The house smells like chicken stock, which is simmering on the stove. I'm slicing apples and peaches for lunch and Sadie Beth is napping.
It's in the 70's today and the sky is overcast. It feels like fall, and the sweet smell of apples and the peppery smell of the stock is reminding me of Christmases at my Granny's house. It feels peaceful, but festive.
When school starts and Josh goes away for the day andI have to take the kids to school two days a week, and Josh takes classes in the evening and there are lunches and laundry and backpacks and grading and teaching and late nights with the baby and early mornings if I want to run... Well, it gets overwhelming.
The cool weather means I can send the kids outside and be a little lazy for a bit. Maybe I'll bake some bread.
Time passes
Yeast. Sugar, Warm Water. Wait. I can smell the beery, sweet smell from across the house while I feed Sadie yogurt for the first time. She is so excited to be able to chew the spoon and sits, cramming cheerios into her sticky mouth.
Caroline takes a bath to wash the peanut butter out of her hair, and afterward I brush it and pull it up. I like the smell of her all clean and warm. She has a cold, so I help her blow her nose. I try not to laugh as she blows so hard that the kleenex is no match for her snot. She takes this very seriously.
Jonah is drawing at the other end of the table. He draws pirates and Batman, and a plane and a horse. Maybe that's a cowboy. Or not. His drawings are so detailed. He can sit still to draw when nothing else will still him. His birthday is in five weeks. He will be five years old.
Time passes.
There has been talk of Halloween around our house. Caroline wanted to be Batman, and then a Fireman, and then a princess. Jonah be Robin, she has proclaimed. But Jonah wants to be a ninja, or maybe Diego. He wears his backpack across his chest with his khaki vest and khaki shorts. He wears a watch that he uses to communicate with the other animal rescuers. I have an inclination to make my dark-headed daughter into Elvis.
2007: Pregnant with Jonah |
There are times when we are in the car and I look across to Josh. We often laugh to ourselves about our kids from the front seat, where they do not see.

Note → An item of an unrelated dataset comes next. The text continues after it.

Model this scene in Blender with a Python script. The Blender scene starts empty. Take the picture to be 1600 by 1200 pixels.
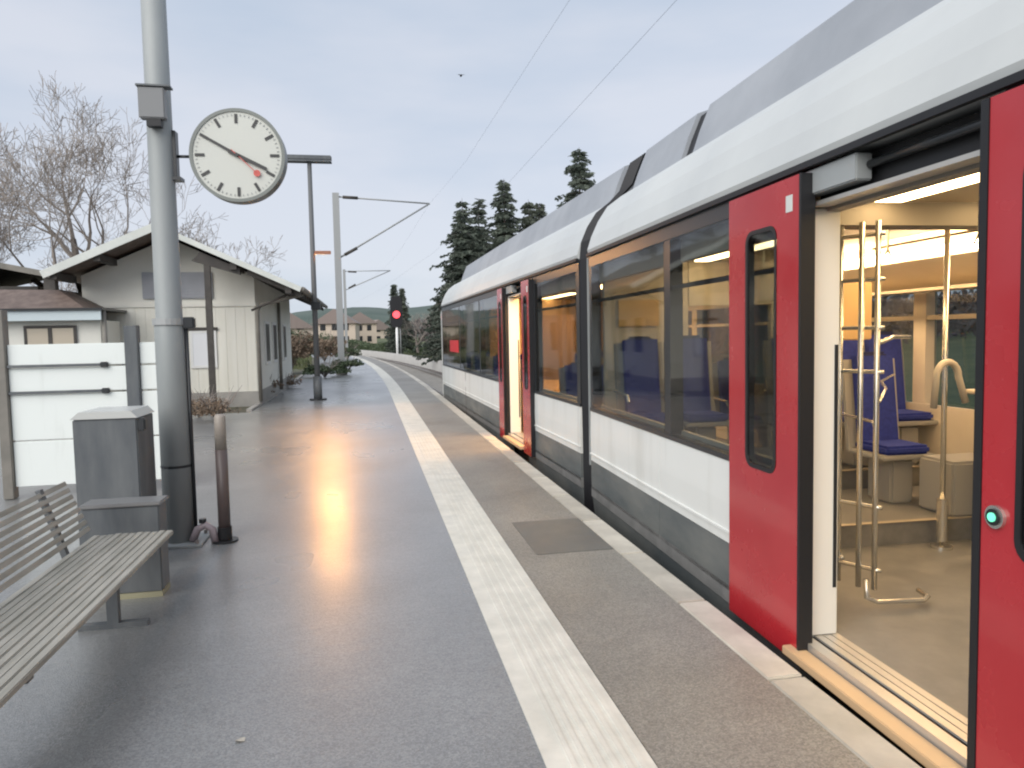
import bpy, bmesh, math, random
from mathutils import Vector, Matrix, noise
random.seed(7)
S = bpy.context.scene
COL = S.collection
R = math.radians

# ------------------------------------------------------------------ camera
H = 1.6
yaw, pitch, roll = R(11.0), R(-3.8), R(1.15)
fwd = Vector((math.sin(yaw)*math.cos(pitch), math.cos(yaw)*math.cos(pitch), math.sin(pitch)))
rt = fwd.cross(Vector((0, 0, 1))).normalized(); up = rt.cross(fwd)
Rv = math.cos(roll)*rt - math.sin(roll)*up
Uv = math.cos(roll)*up + math.sin(roll)*rt
cd = bpy.data.cameras.new('camera'); cam = bpy.data.objects.new('camera', cd); COL.objects.link(cam)
cam.matrix_world = Matrix(((Rv.x, Uv.x, -fwd.x, 0), (Rv.y, Uv.y, -fwd.y, 0), (Rv.z, Uv.z, -fwd.z, H), (0, 0, 0, 1)))
cd.sensor_width = 36; cd.lens = 1155/1600*36; cd.clip_start = .05; cd.clip_end = 5000
cd.dof.use_dof = False
S.camera = cam

# ------------------------------------------------------------------ world, sun, exposure
W = bpy.data.worlds.new('World'); S.world = W; W.use_nodes = True
nt = W.node_tree; nt.nodes.clear()
SUN_EL, SUN_AZ = R(35), R(221)      # azimuth clockwise from +Y: behind the camera, over the left shoulder
def wn(t, **k):
    n = nt.nodes.new(t)
    for a, b in k.items(): setattr(n, a, b)
    return n
out = wn('ShaderNodeOutputWorld'); bg1 = wn('ShaderNodeBackground'); bg2 = wn('ShaderNodeBackground'); mx = wn('ShaderNodeMixShader')
sky = wn('ShaderNodeTexSky', sky_type='NISHITA', sun_disc=False, sun_elevation=SUN_EL, sun_rotation=SUN_AZ)
bg1.inputs['Strength'].default_value = .06
tc = wn('ShaderNodeTexCoord'); mp = wn('ShaderNodeMapping'); mp.inputs['Scale'].default_value = (1.2, 1.2, 4.5)
nz = wn('ShaderNodeTexNoise'); nz.inputs['Scale'].default_value = 1.3; nz.inputs['Detail'].default_value = 5; nz.inputs['Roughness'].default_value = .5
rp = wn('ShaderNodeValToRGB'); e = rp.color_ramp.elements
e[0].position = .36; e[0].color = (.53, .62, .755, 1); e[1].position = .62; e[1].color = (.72, .755, .84, 1)
nt.links.new(tc.outputs['Generated'], mp.inputs['Vector']); nt.links.new(mp.outputs[0], nz.inputs['Vector'])
nt.links.new(nz.outputs['Fac'], rp.inputs['Fac']); nt.links.new(rp.outputs[0], bg2.inputs['Color']); bg2.inputs['Strength'].default_value = .52
nt.links.new(sky.outputs[0], bg1.inputs['Color'])
mx.inputs[0].default_value = .88
nt.links.new(bg1.outputs[0], mx.inputs[1]); nt.links.new(bg2.outputs[0], mx.inputs[2]); nt.links.new(mx.outputs[0], out.inputs[0])
sd = bpy.data.lights.new('sun', 'SUN'); sd.energy = 1.5; sd.angle = R(60); sd.color = (1, .96, .9)
so = bpy.data.objects.new('sun', sd); COL.objects.link(so)
sdir = Vector((math.sin(SUN_AZ)*math.cos(SUN_EL), math.cos(SUN_AZ)*math.cos(SUN_EL), math.sin(SUN_EL)))
so.rotation_euler = sdir.to_track_quat('Z', 'Y').to_euler(); so.location = (-5, -5, 20)
S.view_settings.view_transform = 'Standard'; S.view_settings.look = 'None'
S.view_settings.exposure = 1.0; S.view_settings.gamma = 1; S.view_settings.use_curve_mapping = False
S.render.film_transparent = False
S.render.engine = 'CYCLES'
S.cycles.max_bounces = 8; S.cycles.transparent_max_bounces = 16; S.cycles.glossy_bounces = 4; S.cycles.diffuse_bounces = 4
S.cycles.caustics_reflective = False; S.cycles.caustics_refractive = False; S.cycles.sample_clamp_indirect = 6
S.cycles.use_denoising = True; S.cycles.filter_width = 2.1

# ------------------------------------------------------------------ materials
MATS = {}
def mat(name, col, rough=.5, metal=0, col2=None, scale=8, bump=0, bscale=60, rough2=None, rscale=3, stretch=None, spec=.5, emit=None, estr=0, detail=5, coat=0, lo=.35, hi=.68, disp=None):
    if name in MATS: return MATS[name]
    m = bpy.data.materials.new(name); m.use_nodes = True; n = m.node_tree; b = n.nodes['Principled BSDF']
    b.inputs['Base Color'].default_value = (*col, 1); b.inputs['Roughness'].default_value = rough
    b.inputs['Metallic'].default_value = metal; b.inputs['Specular IOR Level'].default_value = spec
    b.inputs['Coat Weight'].default_value = coat; b.inputs['Coat Roughness'].default_value = .08
    t = n.nodes.new('ShaderNodeTexCoord'); mpn = n.nodes.new('ShaderNodeMapping'); n.links.new(t.outputs['Object'], mpn.inputs[0])
    if stretch: mpn.inputs['Scale'].default_value = stretch
    def ns(sc, d=detail, r=.6):
        x = n.nodes.new('ShaderNodeTexNoise'); x.inputs['Scale'].default_value = sc; x.inputs['Detail'].default_value = d; x.inputs['Roughness'].default_value = r
        n.links.new(mpn.outputs[0], x.inputs['Vector']); return x
    if col2 is not None:
        a = ns(scale); r_ = n.nodes.new('ShaderNodeValToRGB'); r_.color_ramp.elements[0].position = lo; r_.color_ramp.elements[1].position = hi
        r_.color_ramp.elements[0].color = (*col, 1); r_.color_ramp.elements[1].color = (*col2, 1)
        n.links.new(a.outputs['Fac'], r_.inputs[0]); n.links.new(r_.outputs[0], b.inputs['Base Color'])
    if rough2 is not None:
        a = ns(rscale, 4); r_ = n.nodes.new('ShaderNodeMapRange'); r_.inputs[1].default_value = .36; r_.inputs[2].default_value = .62
        r_.inputs[3].default_value = rough; r_.inputs[4].default_value = rough2
        n.links.new(a.outputs['Fac'], r_.inputs[0]); n.links.new(r_.outputs[0], b.inputs['Roughness'])
    if bump:
        a = ns(bscale, 3); bp = n.nodes.new('ShaderNodeBump'); bp.inputs['Strength'].default_value = bump; bp.inputs['Distance'].default_value = .004
        n.links.new(a.outputs['Fac'], bp.inputs['Height']); n.links.new(bp.outputs[0], b.inputs['Normal'])
    if emit: b.inputs['Emission Color'].default_value = (*emit, 1); b.inputs['Emission Strength'].default_value = estr
    MATS[name] = m; return m
def glassmat(name, tint, fres=1.35, rough=.02, gl=(1, 1, 1)):
    if name in MATS: return MATS[name]
    m = bpy.data.materials.new(name); m.use_nodes = True; n = m.node_tree; n.nodes.clear()
    o = n.nodes.new('ShaderNodeOutputMaterial'); t = n.nodes.new('ShaderNodeBsdfTransparent'); g = n.nodes.new('ShaderNodeBsdfGlossy')
    f = n.nodes.new('ShaderNodeFresnel'); x = n.nodes.new('ShaderNodeMixShader')
    t.inputs[0].default_value = (*tint, 1); g.inputs[0].default_value = (*gl, 1); g.inputs['Roughness'].default_value = rough; f.inputs[0].default_value = fres
    tcn = n.nodes.new('ShaderNodeTexCoord'); nn = n.nodes.new('ShaderNodeTexNoise'); nn.inputs['Scale'].default_value = 1.1; nn.inputs['Detail'].default_value = 1
    bp = n.nodes.new('ShaderNodeBump'); bp.inputs['Strength'].default_value = .12; bp.inputs['Distance'].default_value = .02
    n.links.new(tcn.outputs['Object'], nn.inputs[0]); n.links.new(nn.outputs['Fac'], bp.inputs['Height']); n.links.new(bp.outputs[0], g.inputs['Normal'])
    ge = n.nodes.new('ShaderNodeNewGeometry'); mm = n.nodes.new('ShaderNodeMath'); mm.operation = 'SUBTRACT'; mm.inputs[0].default_value = 1
    m2 = n.nodes.new('ShaderNodeMath'); m2.operation = 'MULTIPLY'
    n.links.new(ge.outputs['Backfacing'], mm.inputs[1]); n.links.new(mm.outputs[0], m2.inputs[0]); n.links.new(f.outputs[0], m2.inputs[1]); n.links.new(m2.outputs[0], x.inputs[0]); n.links.new(t.outputs[0], x.inputs[1]); n.links.new(g.outputs[0], x.inputs[2]); n.links.new(x.outputs[0], o.inputs[0])
    MATS[name] = m; return m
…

We were once different people. We wandered around the appalachian mountains on a whim. We took vacations for our anniversary and ate long dinners out at restaurants and watched television. But time passes. We will have been married ten years this December.
I am not the girl he married. I am stronger than that girl ever was, but more vulnerable in some ways. That girl hid her fears behind anger and slept late on Saturdays. She took long naps on Sundays, too. She ignored what needed to be done because she just didn't want to.
Me? There is still anger, but there's a practicality that follows it. Fears get exposed and I try to clean the wounds out before they fester. I don't nap much at all; sometimes a short one on Sunday. If I don't get things done now, it's because I was doing something else.
When did it become like this? When did I become like this? I still remember a time when I felt very young. I don't feel old, but I don't feel young like that anymore. That's a good thing.
Time passes.
The house is silent. Babies and husbands are sleeping. Dishes are done. Tomorrow's lunch is in the crock pot and bread is rising in the pan. There is chicken stock in the freezer. The dishwasher is running and all that is left is ironing, and papers to grade and sleep. Sweet sleep, until tomorrow when it begins all over again.